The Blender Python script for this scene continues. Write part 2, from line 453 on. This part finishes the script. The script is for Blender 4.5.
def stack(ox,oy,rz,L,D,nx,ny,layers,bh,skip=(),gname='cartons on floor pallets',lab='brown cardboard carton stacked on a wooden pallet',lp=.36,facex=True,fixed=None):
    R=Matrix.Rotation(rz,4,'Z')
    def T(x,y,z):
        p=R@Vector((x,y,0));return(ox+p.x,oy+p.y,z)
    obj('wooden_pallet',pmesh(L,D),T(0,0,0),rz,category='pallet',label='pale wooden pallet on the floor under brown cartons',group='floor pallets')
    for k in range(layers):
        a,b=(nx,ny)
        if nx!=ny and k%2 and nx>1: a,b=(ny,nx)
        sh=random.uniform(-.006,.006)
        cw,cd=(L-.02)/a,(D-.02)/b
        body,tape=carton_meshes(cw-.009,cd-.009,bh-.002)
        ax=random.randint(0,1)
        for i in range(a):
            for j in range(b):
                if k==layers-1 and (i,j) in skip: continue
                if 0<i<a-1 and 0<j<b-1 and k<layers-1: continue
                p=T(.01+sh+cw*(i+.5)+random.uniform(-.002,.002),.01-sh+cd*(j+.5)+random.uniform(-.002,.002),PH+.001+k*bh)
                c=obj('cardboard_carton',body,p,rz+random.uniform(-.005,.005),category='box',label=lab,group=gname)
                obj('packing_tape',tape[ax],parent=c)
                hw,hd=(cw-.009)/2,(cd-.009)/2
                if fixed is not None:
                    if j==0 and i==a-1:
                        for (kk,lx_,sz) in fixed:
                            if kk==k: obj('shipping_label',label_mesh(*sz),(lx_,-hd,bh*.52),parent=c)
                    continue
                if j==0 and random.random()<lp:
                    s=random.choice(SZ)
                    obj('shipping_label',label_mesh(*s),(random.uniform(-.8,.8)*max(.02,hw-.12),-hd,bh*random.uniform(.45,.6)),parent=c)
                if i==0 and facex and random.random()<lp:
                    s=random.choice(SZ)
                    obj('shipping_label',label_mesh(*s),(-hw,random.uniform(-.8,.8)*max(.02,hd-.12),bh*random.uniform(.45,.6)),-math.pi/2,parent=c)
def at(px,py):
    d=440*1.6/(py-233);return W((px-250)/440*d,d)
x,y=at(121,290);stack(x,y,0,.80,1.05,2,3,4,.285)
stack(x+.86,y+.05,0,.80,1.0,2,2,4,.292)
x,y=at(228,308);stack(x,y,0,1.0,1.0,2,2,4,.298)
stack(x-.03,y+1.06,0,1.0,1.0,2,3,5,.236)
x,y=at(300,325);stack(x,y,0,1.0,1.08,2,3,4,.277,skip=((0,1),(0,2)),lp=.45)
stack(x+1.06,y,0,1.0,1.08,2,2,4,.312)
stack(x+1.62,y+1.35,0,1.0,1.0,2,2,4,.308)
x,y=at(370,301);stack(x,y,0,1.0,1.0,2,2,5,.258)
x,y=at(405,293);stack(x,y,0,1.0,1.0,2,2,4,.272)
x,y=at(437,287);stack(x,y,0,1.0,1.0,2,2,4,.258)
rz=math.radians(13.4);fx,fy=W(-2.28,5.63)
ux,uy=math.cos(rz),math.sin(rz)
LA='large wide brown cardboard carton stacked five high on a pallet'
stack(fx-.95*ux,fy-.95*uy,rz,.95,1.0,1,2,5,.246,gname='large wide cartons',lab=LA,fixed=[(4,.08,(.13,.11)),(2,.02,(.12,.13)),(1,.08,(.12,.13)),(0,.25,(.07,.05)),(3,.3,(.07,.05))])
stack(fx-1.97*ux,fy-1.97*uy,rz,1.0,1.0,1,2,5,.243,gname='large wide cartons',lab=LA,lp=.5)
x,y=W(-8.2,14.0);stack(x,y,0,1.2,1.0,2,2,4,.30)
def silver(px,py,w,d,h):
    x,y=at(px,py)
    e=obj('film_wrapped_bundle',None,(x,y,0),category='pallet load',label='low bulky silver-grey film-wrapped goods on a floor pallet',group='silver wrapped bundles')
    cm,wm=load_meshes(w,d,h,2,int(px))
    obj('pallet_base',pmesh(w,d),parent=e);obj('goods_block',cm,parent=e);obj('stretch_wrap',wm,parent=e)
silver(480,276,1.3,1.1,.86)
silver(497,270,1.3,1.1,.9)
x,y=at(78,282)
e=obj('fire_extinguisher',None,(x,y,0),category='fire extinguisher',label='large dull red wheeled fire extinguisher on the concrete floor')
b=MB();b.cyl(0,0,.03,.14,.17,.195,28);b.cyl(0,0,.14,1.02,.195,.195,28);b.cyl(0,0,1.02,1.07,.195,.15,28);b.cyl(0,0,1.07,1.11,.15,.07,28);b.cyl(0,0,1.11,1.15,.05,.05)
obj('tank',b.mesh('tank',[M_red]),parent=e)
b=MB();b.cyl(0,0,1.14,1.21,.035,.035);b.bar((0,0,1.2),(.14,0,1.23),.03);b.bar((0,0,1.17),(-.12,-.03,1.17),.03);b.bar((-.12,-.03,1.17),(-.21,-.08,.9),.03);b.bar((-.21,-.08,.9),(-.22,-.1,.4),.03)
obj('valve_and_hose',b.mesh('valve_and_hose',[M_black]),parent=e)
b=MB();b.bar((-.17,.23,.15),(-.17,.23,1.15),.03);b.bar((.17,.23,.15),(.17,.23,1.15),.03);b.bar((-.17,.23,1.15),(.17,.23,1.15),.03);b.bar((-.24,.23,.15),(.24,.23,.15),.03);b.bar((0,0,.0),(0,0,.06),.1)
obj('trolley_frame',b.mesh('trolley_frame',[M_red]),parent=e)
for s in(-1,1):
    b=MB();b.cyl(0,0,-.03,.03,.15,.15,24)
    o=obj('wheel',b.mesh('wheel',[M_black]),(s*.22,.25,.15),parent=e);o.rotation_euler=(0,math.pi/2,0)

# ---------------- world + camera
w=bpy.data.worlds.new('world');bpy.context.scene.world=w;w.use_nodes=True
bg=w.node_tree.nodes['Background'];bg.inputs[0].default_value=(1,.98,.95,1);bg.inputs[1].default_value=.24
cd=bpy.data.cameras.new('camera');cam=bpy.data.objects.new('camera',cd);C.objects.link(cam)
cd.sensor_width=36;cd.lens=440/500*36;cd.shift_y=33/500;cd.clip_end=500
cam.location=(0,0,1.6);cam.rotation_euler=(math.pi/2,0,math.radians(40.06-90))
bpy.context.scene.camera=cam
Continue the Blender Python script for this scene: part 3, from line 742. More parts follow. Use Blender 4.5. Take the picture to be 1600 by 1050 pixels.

○ ○ ○

From the data above, copy each line that has the string "part".

## RESPONSE TO THE TASK
The Blender Python script for this scene continues. Write part 2, from line 453 on. This part finishes the script. The script is for Blender 4.5.
Continue the Blender Python script for this scene: part 3, from line 742. More parts follow. Use Blender 4.5. Take the picture to be 1600 by 1050 pixels.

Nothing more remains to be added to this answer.